You might think that would mean Day-Lewis would be highly in demand (he was) and would be taking on several more projects (he didn’t) because he is, without doubt, a complicated soul, touched by the contradictions that genius brings to those who are genuinely on a completely different level to anyone else.

As an example, in 1989, the same year he won his first Oscar for My Left Foot, Day-Lewis was playing Hamlet at the National Theatre when, during the scene in which the titular character’s father’s ghost appears, he broke down, left the stage and never acted in the theatre again. And between 1997 and 2000, he completely turned his back on Hollywood and acting in general and simply decamped to Italy in order to become a shoemaker.

He is not someone who follows conventional paths, then, it is fair to say, and it has been eight years since he was last seen in a movie, Paul Thomas Anderson’s Phantom Thread. But now he is back, in no small part thanks to his son Ronan, with whom he has co-written the film Anemone, also starring Sean Bean and directed by the younger Day-Lewis.

Day-Lewis told Martin Scorsese about the reasoning behind his comeback, saying, “From when he was the youngest age, we made stuff together, and it was a continuation of that spirit. Having decided to take that time away from movies, I knew that Ronan was going on to make films, and certainly, there was a sadness in me that I would then not have that chance to work with him.”
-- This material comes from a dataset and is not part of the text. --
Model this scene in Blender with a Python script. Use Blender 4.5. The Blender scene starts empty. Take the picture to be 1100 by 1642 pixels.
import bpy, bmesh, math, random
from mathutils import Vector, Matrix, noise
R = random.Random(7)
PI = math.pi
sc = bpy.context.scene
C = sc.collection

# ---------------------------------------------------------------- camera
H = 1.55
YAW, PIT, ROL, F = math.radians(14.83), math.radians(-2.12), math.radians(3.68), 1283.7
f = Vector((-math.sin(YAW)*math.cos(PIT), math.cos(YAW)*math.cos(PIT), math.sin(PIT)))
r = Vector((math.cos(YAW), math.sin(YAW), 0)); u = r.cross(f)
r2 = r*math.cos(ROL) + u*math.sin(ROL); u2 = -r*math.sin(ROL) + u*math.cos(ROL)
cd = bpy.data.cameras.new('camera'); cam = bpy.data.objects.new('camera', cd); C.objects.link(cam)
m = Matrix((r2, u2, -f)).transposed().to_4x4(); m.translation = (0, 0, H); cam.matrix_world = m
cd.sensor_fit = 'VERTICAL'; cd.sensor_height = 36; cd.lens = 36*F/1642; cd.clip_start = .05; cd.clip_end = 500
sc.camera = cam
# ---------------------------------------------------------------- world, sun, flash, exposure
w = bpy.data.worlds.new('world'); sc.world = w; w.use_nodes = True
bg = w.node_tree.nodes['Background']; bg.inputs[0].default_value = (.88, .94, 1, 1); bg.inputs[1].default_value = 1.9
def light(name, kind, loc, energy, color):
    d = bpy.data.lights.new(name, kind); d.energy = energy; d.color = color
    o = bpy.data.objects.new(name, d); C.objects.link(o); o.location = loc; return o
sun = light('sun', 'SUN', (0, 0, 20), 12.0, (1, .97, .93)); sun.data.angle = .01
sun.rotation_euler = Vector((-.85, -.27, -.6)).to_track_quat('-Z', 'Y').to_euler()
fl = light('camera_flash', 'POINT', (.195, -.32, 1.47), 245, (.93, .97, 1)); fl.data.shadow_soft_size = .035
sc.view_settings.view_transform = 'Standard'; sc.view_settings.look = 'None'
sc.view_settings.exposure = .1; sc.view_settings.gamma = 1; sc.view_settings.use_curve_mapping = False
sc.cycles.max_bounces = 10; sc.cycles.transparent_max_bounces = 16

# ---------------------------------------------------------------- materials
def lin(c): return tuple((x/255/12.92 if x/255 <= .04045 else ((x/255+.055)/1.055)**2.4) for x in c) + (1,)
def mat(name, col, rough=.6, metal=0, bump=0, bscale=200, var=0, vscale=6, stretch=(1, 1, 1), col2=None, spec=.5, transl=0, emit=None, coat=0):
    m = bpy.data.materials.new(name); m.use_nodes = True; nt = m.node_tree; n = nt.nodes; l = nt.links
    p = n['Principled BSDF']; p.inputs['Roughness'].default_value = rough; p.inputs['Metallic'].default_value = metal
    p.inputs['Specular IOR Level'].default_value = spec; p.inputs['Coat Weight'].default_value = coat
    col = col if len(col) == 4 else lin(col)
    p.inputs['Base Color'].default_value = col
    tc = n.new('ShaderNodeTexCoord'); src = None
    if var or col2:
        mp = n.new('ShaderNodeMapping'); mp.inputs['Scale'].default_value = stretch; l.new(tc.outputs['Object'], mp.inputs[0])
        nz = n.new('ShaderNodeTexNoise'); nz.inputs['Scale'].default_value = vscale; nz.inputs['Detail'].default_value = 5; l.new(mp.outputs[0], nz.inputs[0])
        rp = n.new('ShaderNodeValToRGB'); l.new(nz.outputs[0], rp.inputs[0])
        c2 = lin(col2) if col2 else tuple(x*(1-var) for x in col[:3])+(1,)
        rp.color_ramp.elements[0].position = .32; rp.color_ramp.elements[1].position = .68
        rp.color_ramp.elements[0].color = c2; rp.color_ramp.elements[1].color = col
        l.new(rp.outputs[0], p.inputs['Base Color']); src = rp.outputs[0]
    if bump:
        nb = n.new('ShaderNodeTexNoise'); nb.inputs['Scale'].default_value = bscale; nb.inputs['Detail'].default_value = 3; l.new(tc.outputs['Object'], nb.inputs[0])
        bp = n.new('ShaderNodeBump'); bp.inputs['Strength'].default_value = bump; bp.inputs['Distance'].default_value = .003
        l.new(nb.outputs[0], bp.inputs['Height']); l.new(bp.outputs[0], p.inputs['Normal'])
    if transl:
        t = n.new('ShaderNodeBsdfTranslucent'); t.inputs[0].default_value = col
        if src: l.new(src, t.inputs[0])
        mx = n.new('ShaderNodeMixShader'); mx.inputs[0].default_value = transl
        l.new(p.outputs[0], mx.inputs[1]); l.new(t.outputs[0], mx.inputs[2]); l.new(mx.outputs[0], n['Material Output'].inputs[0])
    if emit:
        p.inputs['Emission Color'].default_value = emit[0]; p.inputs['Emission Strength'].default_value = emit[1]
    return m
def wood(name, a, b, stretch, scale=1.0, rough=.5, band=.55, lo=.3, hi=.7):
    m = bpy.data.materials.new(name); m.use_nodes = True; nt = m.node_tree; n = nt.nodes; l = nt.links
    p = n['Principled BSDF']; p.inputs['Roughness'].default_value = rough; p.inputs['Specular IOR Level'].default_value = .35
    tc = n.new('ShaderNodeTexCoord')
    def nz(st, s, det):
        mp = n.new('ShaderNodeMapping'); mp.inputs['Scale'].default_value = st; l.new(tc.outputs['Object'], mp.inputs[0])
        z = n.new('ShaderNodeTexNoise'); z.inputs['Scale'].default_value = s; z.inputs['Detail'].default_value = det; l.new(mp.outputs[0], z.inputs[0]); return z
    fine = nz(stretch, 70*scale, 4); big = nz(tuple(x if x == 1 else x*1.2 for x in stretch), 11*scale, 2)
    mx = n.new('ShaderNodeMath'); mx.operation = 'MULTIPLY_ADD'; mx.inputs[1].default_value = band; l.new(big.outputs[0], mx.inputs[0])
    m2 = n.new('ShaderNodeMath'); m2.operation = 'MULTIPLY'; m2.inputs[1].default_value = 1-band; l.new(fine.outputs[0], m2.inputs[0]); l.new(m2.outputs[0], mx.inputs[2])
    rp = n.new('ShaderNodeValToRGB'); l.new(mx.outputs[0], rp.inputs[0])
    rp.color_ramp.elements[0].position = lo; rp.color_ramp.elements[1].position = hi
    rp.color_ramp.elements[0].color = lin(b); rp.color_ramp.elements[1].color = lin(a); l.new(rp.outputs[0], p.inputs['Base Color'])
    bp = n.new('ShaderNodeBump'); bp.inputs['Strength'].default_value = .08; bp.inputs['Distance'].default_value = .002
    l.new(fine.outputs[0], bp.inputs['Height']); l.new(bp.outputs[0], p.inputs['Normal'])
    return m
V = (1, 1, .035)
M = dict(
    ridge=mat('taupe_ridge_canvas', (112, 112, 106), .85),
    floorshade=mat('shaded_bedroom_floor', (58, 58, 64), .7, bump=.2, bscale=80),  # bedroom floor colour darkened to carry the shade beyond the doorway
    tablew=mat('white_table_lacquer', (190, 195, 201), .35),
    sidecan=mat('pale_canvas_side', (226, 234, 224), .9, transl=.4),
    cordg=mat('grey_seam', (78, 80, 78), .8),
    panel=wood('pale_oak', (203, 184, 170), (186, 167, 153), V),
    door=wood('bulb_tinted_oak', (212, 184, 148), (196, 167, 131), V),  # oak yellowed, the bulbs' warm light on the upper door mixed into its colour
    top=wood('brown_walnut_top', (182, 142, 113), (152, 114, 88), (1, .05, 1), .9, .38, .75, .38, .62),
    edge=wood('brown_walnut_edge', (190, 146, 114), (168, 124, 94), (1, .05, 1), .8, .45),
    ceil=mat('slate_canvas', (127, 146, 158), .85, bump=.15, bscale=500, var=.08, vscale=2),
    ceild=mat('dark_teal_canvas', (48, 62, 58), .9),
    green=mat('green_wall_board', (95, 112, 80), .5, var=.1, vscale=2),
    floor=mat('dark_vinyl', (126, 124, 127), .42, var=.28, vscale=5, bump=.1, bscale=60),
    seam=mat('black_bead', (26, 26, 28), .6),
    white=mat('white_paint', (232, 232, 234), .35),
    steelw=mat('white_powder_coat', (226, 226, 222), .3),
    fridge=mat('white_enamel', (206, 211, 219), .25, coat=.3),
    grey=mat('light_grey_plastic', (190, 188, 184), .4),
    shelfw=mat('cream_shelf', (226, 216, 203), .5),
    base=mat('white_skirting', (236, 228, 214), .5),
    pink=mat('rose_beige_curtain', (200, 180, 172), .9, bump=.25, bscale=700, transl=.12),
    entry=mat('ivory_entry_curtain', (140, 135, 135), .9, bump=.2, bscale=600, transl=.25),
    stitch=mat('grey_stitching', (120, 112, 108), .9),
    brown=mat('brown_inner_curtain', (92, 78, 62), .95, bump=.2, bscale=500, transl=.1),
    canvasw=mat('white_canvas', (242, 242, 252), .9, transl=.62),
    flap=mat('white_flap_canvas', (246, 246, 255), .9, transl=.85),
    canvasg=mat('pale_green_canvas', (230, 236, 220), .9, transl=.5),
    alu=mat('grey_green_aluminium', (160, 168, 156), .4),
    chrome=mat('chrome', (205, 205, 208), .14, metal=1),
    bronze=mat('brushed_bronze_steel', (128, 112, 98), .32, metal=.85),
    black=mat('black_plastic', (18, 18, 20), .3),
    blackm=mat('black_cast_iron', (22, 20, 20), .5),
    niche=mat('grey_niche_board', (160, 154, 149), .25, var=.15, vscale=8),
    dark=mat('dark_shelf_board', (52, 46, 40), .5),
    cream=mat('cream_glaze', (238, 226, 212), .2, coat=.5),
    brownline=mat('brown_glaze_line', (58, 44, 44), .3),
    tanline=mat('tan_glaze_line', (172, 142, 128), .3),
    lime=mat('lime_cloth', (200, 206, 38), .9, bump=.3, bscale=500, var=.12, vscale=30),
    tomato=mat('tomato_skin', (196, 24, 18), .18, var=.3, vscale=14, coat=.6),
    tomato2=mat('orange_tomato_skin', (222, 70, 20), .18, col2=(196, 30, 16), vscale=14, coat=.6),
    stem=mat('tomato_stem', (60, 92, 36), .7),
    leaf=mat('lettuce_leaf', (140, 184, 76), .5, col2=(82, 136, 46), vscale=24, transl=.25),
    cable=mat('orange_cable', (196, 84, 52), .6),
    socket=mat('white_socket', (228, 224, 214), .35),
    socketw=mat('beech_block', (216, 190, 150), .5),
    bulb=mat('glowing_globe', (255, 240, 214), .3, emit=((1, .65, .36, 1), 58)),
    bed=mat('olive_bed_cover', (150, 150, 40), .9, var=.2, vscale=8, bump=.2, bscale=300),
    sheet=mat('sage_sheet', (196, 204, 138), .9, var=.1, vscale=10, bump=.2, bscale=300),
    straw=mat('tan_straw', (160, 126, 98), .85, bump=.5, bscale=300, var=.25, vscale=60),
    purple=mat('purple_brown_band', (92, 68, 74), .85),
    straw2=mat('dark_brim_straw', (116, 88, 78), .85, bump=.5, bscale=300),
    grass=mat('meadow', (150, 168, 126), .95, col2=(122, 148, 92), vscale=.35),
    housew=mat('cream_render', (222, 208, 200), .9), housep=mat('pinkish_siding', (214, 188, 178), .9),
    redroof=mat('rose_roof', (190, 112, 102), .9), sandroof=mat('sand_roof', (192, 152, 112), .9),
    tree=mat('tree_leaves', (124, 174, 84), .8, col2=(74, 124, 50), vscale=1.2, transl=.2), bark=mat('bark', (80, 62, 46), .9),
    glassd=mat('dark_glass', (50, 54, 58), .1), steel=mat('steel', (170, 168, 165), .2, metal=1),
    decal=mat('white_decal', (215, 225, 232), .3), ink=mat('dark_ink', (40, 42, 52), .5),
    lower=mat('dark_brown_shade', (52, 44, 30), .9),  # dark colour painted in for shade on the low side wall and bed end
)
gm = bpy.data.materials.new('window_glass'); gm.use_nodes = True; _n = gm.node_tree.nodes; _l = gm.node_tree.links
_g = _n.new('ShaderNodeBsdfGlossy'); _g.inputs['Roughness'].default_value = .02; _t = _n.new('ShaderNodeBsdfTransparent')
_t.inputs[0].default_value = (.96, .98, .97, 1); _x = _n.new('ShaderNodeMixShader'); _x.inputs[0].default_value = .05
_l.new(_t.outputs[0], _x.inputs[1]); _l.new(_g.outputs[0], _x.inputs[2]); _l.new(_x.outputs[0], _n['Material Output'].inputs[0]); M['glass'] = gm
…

So it is really his son we have to doff a cap to for the chance to see Day-Lewis on the big screen again, the latest twist in the tale of an actor who seems to almost dip in and out of a vocation he was undoubtedly born to do. He has now had three or four retirements of sorts, most famously after being Oscar-nominated for Scorsese’s Gangs of New York, that hiatus lasting five years before he came back to go one better, winning the award for 2007’s oil epic, There Will Be Blood.

Day-Lewis recently told the New York Times about his love-hate relationship with his craft, revealing that at a young age, after being accepted to the National Youth Theatre, he was so aware of warnings about the ‘sleaze and corruption’ of a professional actor’s lifestyle, he considered being a furniture maker instead.

He explained: “I had two cabinetmaking teachers (at age 15), both superb, and the younger one was closer to my age. I announced to him that I was going to get an apprenticeship as a furniture maker just up the road from my boarding school. He said, ‘You don’t have the temperament for it.’ He knew I was a little savage. I wanted to be like them, but I wasn’t like them.”

Thankfully for movie fans, Day-Lewis instead followed through with acting, working his way from the stage to television to the film that made his name, My Left Foot, the story of a young Irish man suffering from cerebral palsy who became an artist despite only being able to move his foot. Almost 40 years later, he has cemented his position as one of the greatest actors in history.